Google ou Amazon ont tous les deux travaillé sur l’intelligence artificielle pour l’écriture du livre et les résultats sont bluffant. Le souci vient, là encore, de l’algorithme qui se base sur les réussites livresques. Les modèles sont issus des bestsellers américains – là se pose aussi la disparition du pluralisme culturel. N’oublions pas que les états scandinaves, je crois le Danemark plus que les autres, vont jusqu’à sponsoriser leurs auteurs à écrire des textes en langue native, comprenez en suédois, norvégien et danois, de peur qu’on ne trouve que des ouvrages en langue anglaise. La perte de culture dans ces pays est un sujet très sérieux qui devrait aussi nous inspirer.

Est-ce qu’un algorithme peut se substituer à la critique des lecteurs ? Est-ce qu’il doit orienter le style de l’auteur, se substituer à lui-même ?
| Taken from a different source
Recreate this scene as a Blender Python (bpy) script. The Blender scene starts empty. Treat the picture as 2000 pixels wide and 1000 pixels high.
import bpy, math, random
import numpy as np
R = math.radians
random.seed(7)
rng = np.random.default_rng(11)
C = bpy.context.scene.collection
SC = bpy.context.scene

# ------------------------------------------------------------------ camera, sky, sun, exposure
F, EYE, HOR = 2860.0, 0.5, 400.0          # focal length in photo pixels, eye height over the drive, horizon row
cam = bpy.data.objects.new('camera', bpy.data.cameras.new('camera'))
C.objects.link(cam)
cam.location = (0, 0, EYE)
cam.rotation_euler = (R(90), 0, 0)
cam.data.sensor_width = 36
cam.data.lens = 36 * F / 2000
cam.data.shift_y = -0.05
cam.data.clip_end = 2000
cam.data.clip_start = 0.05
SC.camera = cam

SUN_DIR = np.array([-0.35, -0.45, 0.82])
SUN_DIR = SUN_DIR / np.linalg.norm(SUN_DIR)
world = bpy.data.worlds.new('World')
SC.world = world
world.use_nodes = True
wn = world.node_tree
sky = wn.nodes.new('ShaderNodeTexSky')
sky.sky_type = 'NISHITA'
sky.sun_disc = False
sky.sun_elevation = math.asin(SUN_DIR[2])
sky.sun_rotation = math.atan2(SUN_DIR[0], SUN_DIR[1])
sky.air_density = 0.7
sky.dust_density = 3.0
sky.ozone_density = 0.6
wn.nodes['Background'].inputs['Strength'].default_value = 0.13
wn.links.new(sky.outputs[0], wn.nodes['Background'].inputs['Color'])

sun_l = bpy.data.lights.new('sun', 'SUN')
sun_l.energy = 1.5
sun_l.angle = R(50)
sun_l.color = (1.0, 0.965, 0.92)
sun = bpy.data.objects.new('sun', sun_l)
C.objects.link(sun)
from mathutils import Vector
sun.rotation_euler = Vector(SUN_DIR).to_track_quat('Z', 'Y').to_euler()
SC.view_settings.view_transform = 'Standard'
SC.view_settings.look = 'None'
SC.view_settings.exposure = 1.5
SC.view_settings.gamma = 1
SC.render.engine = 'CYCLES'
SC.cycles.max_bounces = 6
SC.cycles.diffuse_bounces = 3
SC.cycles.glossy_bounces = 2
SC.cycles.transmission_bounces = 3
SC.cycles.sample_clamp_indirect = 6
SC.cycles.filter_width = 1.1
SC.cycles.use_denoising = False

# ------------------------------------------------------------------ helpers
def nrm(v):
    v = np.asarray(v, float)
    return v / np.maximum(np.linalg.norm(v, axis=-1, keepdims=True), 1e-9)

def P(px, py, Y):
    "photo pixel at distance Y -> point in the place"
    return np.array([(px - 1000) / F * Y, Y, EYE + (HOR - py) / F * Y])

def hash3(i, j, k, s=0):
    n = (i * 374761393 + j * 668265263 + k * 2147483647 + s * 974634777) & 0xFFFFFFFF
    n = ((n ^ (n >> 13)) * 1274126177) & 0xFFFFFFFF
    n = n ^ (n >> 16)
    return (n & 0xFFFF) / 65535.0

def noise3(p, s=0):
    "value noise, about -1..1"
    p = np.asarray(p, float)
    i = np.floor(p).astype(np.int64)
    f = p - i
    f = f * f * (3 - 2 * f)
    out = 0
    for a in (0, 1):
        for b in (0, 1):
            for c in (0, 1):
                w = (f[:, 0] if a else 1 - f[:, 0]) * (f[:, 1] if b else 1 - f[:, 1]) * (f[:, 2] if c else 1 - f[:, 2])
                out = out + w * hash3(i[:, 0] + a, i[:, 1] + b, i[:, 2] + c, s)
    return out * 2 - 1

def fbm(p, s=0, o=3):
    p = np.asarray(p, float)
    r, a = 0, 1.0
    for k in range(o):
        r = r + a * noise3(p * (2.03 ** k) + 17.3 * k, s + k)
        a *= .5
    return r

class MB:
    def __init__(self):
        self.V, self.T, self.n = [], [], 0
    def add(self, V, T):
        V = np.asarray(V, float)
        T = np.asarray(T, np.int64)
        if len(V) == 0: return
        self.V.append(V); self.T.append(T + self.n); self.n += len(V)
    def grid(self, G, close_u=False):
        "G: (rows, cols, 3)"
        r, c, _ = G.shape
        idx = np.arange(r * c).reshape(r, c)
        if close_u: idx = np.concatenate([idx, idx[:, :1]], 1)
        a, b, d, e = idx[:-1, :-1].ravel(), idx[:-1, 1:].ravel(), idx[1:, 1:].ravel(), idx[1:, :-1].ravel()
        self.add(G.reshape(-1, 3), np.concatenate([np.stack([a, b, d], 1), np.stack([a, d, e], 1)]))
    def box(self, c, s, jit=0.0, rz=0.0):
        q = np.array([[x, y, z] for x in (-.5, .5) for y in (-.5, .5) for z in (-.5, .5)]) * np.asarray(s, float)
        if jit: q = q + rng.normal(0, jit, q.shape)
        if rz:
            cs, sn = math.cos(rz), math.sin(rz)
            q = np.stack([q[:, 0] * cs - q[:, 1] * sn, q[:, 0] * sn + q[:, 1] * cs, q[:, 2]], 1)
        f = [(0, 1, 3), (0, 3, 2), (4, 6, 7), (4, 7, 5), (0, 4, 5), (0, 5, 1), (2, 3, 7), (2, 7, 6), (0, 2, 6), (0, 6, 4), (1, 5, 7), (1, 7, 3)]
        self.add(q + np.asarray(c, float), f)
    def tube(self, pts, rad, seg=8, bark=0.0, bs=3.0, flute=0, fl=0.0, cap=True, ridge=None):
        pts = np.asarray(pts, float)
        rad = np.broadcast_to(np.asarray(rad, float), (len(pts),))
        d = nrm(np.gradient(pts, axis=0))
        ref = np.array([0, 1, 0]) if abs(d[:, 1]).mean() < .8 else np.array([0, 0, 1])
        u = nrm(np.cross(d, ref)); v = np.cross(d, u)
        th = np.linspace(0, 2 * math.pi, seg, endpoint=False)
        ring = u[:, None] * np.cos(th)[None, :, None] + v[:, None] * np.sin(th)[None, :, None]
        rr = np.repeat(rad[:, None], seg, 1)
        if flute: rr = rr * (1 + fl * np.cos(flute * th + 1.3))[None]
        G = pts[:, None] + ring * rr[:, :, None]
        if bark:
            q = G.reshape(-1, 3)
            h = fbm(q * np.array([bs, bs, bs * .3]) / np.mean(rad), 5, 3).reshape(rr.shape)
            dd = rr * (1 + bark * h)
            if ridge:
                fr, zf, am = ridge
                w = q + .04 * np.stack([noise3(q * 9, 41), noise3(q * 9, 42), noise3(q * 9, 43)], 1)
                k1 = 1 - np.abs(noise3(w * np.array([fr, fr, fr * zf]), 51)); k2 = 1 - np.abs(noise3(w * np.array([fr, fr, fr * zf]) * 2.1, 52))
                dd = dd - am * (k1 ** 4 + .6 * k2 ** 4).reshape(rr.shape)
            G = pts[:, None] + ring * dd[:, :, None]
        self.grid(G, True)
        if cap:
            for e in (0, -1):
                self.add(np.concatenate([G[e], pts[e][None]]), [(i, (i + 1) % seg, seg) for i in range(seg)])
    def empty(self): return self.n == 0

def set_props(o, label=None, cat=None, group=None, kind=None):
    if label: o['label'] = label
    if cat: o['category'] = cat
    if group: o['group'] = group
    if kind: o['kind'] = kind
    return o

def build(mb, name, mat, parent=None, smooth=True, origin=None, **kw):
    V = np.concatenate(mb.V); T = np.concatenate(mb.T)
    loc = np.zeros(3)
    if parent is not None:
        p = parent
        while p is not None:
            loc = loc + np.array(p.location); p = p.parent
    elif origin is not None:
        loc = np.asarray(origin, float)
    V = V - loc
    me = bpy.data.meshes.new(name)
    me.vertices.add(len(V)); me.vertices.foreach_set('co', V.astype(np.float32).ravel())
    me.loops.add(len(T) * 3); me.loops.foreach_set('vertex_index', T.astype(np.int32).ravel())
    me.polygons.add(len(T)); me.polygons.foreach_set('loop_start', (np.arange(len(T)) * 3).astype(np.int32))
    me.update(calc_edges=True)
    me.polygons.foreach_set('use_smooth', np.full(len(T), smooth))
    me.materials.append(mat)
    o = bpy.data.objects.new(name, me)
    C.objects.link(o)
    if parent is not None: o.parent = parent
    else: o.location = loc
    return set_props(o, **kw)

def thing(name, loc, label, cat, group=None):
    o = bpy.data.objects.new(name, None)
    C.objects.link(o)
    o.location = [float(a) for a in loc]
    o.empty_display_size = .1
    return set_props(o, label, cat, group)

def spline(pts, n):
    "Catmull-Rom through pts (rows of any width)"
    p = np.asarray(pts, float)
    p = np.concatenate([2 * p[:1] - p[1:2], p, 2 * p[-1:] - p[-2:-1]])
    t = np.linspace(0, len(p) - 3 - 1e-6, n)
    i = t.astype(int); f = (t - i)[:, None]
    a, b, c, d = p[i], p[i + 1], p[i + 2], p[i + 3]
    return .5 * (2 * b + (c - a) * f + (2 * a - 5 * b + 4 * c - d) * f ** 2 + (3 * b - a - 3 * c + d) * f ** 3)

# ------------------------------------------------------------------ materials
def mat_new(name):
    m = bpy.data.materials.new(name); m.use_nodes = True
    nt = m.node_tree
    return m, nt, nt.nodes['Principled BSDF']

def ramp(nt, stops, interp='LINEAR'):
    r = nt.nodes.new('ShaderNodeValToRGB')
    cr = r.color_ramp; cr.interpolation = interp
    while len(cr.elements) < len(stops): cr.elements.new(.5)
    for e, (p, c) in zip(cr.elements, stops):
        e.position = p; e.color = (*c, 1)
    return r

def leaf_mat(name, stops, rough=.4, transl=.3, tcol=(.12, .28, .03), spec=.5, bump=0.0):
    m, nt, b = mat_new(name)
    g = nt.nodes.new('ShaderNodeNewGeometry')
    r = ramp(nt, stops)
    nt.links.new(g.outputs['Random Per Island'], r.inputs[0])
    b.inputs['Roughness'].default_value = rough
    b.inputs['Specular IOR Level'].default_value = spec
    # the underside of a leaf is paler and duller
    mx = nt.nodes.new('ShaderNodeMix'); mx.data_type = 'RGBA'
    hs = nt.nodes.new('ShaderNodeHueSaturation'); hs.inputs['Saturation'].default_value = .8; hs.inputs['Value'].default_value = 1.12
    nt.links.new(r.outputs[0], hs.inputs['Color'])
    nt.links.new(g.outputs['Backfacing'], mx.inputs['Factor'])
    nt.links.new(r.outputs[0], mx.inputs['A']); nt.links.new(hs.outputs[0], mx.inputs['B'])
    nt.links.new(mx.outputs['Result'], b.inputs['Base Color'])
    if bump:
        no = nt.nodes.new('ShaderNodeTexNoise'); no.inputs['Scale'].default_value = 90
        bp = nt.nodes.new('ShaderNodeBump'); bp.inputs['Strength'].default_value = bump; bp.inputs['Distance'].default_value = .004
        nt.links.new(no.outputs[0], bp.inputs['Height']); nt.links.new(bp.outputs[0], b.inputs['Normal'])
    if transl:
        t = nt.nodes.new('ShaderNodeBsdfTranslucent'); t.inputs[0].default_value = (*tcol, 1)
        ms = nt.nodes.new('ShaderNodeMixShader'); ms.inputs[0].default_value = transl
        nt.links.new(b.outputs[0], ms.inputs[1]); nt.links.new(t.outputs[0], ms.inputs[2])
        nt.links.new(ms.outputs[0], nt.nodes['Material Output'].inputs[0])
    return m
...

Ce genre de logiciel ne peut que servir les intérêts des éditeurs et non pas, à terme, ceux des auteurs. On pourrait faire comme on le fait pour les ouvrages numériques les passer au checker (validateur). Ainsi comme on utilise EPUBCHECK pour valider la structure d’un livre au format EPUB, on pourrait utiliser A.I. Marlow pour valider le contenu de l’ouvrage. Ainsi validé, l’auteur est rassuré de réaliser un livre qui plaira à coup sûr, et pourra le proposer à l’éditeur (qui n’aura pas besoin de le lire, ou de lire son synopsis, tant les comités de lecture se font rares) qui, rassuré de la même manière, s’assurera aussi de son bénéfice. Au final, on risque de voir sur les couvertures, non plus le nom de l’auteur, mais des termes marketings indiquant le taux de réussite au test A.I. Marlow (pour le coup Philip Marlow ça fait mieux) pour preuve de talent. L’auteur devenant interchangeable à un autre.
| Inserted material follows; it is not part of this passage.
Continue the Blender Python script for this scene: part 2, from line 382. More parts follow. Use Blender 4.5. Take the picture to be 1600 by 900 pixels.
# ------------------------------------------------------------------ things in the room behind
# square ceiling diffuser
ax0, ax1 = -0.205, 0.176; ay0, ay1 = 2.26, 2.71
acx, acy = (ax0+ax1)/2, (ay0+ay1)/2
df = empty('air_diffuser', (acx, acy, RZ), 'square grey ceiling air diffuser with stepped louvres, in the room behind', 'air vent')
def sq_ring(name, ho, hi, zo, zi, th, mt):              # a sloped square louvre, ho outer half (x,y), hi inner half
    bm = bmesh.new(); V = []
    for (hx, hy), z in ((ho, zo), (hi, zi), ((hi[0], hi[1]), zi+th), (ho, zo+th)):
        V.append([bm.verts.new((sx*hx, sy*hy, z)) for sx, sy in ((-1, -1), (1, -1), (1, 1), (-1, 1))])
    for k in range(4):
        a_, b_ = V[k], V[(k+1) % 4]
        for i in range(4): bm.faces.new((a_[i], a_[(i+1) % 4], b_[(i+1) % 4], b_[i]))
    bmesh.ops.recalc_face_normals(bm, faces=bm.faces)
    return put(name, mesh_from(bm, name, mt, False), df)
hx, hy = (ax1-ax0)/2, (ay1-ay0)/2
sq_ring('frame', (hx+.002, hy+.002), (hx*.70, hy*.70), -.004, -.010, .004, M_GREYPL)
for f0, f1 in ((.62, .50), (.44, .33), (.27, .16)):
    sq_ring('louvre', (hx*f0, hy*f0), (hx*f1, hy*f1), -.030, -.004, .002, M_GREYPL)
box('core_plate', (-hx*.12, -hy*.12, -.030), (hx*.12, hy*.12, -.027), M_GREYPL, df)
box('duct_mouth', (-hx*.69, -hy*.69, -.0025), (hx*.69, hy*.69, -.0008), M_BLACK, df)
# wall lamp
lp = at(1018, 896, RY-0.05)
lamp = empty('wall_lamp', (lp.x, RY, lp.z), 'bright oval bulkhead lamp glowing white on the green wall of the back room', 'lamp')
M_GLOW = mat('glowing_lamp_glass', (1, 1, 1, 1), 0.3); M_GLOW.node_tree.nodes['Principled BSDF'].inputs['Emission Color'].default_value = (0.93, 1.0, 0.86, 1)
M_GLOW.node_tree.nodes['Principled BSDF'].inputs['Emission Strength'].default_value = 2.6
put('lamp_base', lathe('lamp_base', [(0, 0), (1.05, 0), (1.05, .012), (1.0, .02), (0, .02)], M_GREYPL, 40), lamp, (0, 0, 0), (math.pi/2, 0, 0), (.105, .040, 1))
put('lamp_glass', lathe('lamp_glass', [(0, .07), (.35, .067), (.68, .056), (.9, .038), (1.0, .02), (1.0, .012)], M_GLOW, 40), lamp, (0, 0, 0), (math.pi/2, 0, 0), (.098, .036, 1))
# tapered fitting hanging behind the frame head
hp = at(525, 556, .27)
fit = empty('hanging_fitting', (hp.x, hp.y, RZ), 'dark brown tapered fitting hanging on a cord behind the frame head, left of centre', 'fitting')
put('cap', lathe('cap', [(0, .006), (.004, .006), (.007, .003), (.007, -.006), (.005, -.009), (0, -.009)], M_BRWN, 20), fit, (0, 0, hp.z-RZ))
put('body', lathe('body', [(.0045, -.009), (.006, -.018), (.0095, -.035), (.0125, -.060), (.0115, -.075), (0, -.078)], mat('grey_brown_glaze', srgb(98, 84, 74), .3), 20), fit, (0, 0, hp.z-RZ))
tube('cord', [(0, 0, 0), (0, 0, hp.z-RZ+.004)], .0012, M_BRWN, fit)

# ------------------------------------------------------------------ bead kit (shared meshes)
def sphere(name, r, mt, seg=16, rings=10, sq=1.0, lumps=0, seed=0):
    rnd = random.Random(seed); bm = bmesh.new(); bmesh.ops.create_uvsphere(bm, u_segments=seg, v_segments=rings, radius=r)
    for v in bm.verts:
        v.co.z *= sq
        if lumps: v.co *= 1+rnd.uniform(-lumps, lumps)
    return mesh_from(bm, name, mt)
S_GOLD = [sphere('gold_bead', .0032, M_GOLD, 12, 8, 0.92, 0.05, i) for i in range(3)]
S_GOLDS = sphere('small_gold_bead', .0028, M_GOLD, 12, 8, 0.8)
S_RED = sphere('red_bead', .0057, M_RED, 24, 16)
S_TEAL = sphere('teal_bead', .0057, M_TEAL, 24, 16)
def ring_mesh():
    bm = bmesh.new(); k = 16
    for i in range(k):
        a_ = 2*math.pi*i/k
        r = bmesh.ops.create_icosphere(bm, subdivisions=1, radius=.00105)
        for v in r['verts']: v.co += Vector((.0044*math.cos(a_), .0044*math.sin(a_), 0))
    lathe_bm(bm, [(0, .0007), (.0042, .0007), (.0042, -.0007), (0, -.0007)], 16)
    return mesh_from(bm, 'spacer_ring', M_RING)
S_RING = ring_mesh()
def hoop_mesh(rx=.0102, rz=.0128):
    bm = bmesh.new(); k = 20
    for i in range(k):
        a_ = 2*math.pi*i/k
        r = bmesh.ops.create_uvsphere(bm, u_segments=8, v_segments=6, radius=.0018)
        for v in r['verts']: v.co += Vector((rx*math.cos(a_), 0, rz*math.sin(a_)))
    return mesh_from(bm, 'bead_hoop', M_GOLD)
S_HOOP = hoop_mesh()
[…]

D’ailleurs l’entreprise A.I. Author ne s’en cache pas, le logiciel est naturellement à vendre (par abonnement), l’argument principal est « For serious authors who want to make a living with their writing« , comprenez pour les auteurs sérieux qui veulent vivre de leurs écrits ! Il faut bien un tel argument pour justifier les 199$ par an. Pour les « auteurs » qui ne sont pas « sérieux », ils peuvent se rabattre sur la version gratuite « Great for first-time authors looking to strengthen their craft (Best for aspiring authors) » soit « Idéal pour les nouveaux auteurs qui cherchent à renforcer leur métier (Idéal pour les auteurs en herbe) » (traduction Google pour le fun). Oui c’est l’esprit américain qui prime : un écrivain sérieux est celui qui génère du cash. Les autres… c’est pas sérieux !

Bref, nous ne sommes pas si loin de l’écriture par l’I.A. avec ce genre de procédé même si à la base l’analyse du texte peut être louable voir salutaire. Mais comme d’habitude, c’est plus l’idée de faire de l’argent que le talent qui est mis à l’index.
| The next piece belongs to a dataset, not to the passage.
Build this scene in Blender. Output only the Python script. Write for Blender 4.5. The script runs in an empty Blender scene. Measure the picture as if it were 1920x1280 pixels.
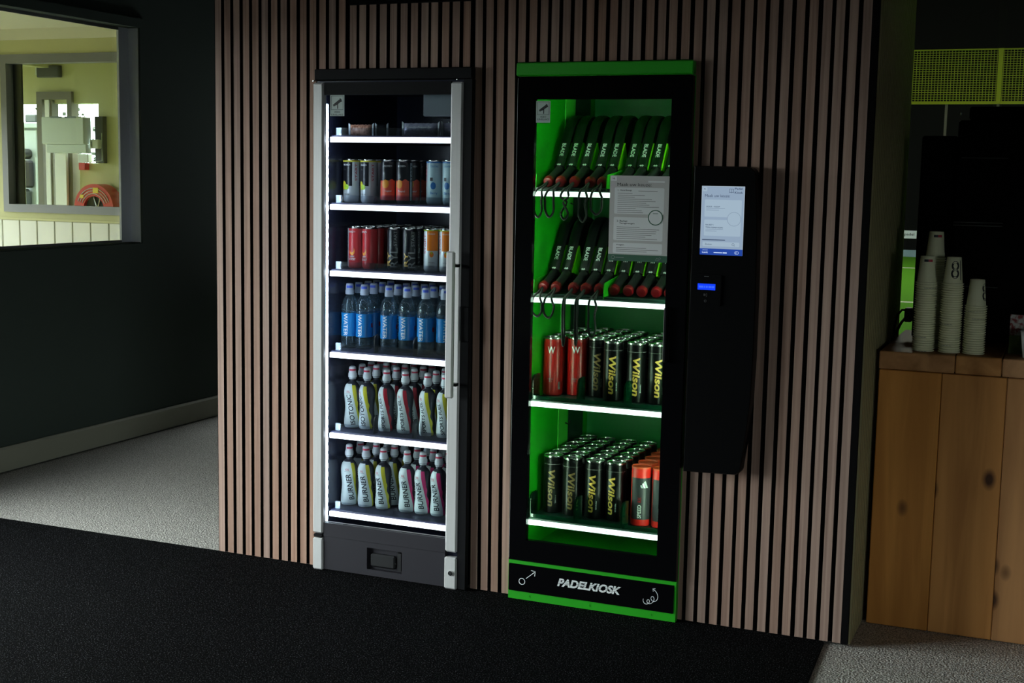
import bpy, bmesh, math, random
from mathutils import Vector, Matrix
random.seed(11)
S = bpy.context.scene
COL = S.collection
PI = math.pi

# ------------------------------------------------------------------ camera
cam_d = bpy.data.cameras.new('camera'); cam = bpy.data.objects.new('camera', cam_d); COL.objects.link(cam)
cam_d.sensor_fit = 'HORIZONTAL'; cam_d.sensor_width = 36.0
cam_d.lens = 2497.584 / 1920 * 36.0
cam_d.clip_start = 0.05; cam_d.clip_end = 300
_r = (0.92161892, 0.38763579, 0.01889589); _d = (0.06482416, -0.10575185, -0.99227737); _f = (-0.38264395, 0.91572651, -0.12259107)
cam.matrix_world = Matrix(((_r[0], -_d[0], -_f[0], 2.9454569), (_r[1], -_d[1], -_f[1], -4.17144213),
                           (_r[2], -_d[2], -_f[2], 1.45098906), (0, 0, 0, 1)))
S.camera = cam

# ------------------------------------------------------------------ world, daylight, exposure
SKY = 20.0
w = bpy.data.worlds.new('overcast_sky'); S.world = w; w.use_nodes = True
bg = w.node_tree.nodes['Background']; bg.inputs[0].default_value = (0.93, 0.97, 1.0, 1); bg.inputs[1].default_value = SKY
S.view_settings.view_transform = 'Standard'; S.view_settings.look = 'None'
S.view_settings.exposure = 0.0; S.view_settings.gamma = 1.0; S.view_settings.use_curve_mapping = False

def portal(name, loc, rot, sx, sy):
    l = bpy.data.lights.new(name, 'AREA'); l.shape = 'RECTANGLE'; l.size = sx; l.size_y = sy
    l.cycles.is_portal = True
    o = bpy.data.objects.new(name, l); COL.objects.link(o); o.location = loc; o.rotation_euler = rot
    return o
# glazed doors in the left wall outside the frame, window strip of the side room (x=-5.2)
portal('daylight_glazed_doors', (-1.86, -1.9, 1.05), (0, -PI/2, 0), 1.9, 2.8)
portal('daylight_side_room', (-5.25, 0.28, 1.05), (0, -PI/2, 0), 1.6, 0.66)
portal('daylight_side_room_far', (-5.25, 2.5, 1.05), (0, -PI/2, 0), 1.6, 0.8)
portal('daylight_right_window', (6.06, -6.4, 0.9), (0, PI/2, 0), 1.2, 2.4)
portal('added_far_room_fill', (-7.25, 4.0, 1.35), (0, -PI/2, 0), 1.7, 1.0)  # unseen side opening added to brighten the far room
portal('daylight_far_room', (-5.2, 5.02, 1.5), (-PI/2, 0, 0), 1.0, 0.9)
# lamp over the court hall and an added fill lamp
def lamp(name, loc, watts, sx, sy, col):
    l = bpy.data.lights.new(name, 'AREA'); l.shape = 'RECTANGLE'; l.size = sx; l.size_y = sy; l.energy = watts; l.color = col
    o = bpy.data.objects.new(name, l); COL.objects.link(o); o.location = loc
    return o
lamp('court_light', (0.5, 17.0, 6.6), 330, 1.2, 5.0, (1, 0.98, 0.85))
lamp('added_court_fill', (1.5, 6.5, 6.5), 110, 1.2, 2.5, (1, 0.98, 0.85))  # unseen fill lamp added to light the sign and mesh from the front
portal('added_passage_fill', (-1.36, 3.46, 1.0), (-PI/2, 0, 0), 0.6, 1.0)  # portal of the unseen opening added to brighten the passage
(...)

Le lecteur ainsi rassuré par le marketing ne deviendrait qu’un consommateur de textes… tous très conformes, très fades, dans un monde tout aussi lisse et fade. Nous vivons la globalisation de l’édition comme celle de l’industrie du cinéma, de la mode, de l’alimentation, de la musique et j’en passe, mais au-delà de ça, un glissement inéluctable vers d’une société ultra-conformiste, où la culture au sens large n’est qu’un produit comme les autres.

Il est temps d’y mettre un terme et de retrouver l’humain et les couleurs du monde.